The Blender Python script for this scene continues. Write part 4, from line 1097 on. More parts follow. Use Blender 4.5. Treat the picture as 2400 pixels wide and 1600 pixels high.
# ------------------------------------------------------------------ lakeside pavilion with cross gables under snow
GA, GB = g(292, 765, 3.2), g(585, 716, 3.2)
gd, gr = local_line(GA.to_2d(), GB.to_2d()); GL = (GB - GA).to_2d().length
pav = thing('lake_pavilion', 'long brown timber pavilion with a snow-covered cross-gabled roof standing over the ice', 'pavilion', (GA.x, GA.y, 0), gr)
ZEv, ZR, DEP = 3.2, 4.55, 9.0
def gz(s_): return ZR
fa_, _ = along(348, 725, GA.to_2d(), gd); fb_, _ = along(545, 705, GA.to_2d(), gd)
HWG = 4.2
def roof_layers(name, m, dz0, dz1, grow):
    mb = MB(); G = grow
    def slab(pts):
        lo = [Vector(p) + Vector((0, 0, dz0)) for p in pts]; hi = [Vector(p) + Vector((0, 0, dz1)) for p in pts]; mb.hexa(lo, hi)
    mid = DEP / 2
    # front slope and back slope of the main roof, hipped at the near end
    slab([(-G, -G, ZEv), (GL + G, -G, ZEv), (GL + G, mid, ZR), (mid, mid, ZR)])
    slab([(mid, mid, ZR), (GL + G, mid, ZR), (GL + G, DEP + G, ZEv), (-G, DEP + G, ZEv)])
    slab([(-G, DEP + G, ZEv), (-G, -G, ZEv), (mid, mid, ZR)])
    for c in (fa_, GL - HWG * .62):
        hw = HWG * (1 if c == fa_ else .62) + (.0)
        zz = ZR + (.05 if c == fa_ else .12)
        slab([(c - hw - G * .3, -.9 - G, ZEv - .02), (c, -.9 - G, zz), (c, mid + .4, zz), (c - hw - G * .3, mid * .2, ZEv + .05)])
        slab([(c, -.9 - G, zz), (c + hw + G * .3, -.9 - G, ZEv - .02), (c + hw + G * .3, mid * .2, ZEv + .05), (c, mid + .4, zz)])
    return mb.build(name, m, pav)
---
■ WHAT NEEDS TO BE DONE: Word for word, write out the data.

■ TASK OUTPUT:
The Blender Python script for this scene continues. Write part 4, from line 1097 on. More parts follow. Use Blender 4.5. Treat the picture as 2400 pixels wide and 1600 pixels high.
# ------------------------------------------------------------------ lakeside pavilion with cross gables under snow
GA, GB = g(292, 765, 3.2), g(585, 716, 3.2)
gd, gr = local_line(GA.to_2d(), GB.to_2d()); GL = (GB - GA).to_2d().length
pav = thing('lake_pavilion', 'long brown timber pavilion with a snow-covered cross-gabled roof standing over the ice', 'pavilion', (GA.x, GA.y, 0), gr)
ZEv, ZR, DEP = 3.2, 4.55, 9.0
def gz(s_): return ZR
fa_, _ = along(348, 725, GA.to_2d(), gd); fb_, _ = along(545, 705, GA.to_2d(), gd)
HWG = 4.2
def roof_layers(name, m, dz0, dz1, grow):
    mb = MB(); G = grow
    def slab(pts):
        lo = [Vector(p) + Vector((0, 0, dz0)) for p in pts]; hi = [Vector(p) + Vector((0, 0, dz1)) for p in pts]; mb.hexa(lo, hi)
    mid = DEP / 2
    # front slope and back slope of the main roof, hipped at the near end
    slab([(-G, -G, ZEv), (GL + G, -G, ZEv), (GL + G, mid, ZR), (mid, mid, ZR)])
    slab([(mid, mid, ZR), (GL + G, mid, ZR), (GL + G, DEP + G, ZEv), (-G, DEP + G, ZEv)])
    slab([(-G, DEP + G, ZEv), (-G, -G, ZEv), (mid, mid, ZR)])
    for c in (fa_, GL - HWG * .62):
        hw = HWG * (1 if c == fa_ else .62) + (.0)
        zz = ZR + (.05 if c == fa_ else .12)
        slab([(c - hw - G * .3, -.9 - G, ZEv - .02), (c, -.9 - G, zz), (c, mid + .4, zz), (c - hw - G * .3, mid * .2, ZEv + .05)])
        slab([(c, -.9 - G, zz), (c + hw + G * .3, -.9 - G, ZEv - .02), (c + hw + G * .3, mid * .2, ZEv + .05), (c, mid + .4, zz)])
    return mb.build(name, m, pav)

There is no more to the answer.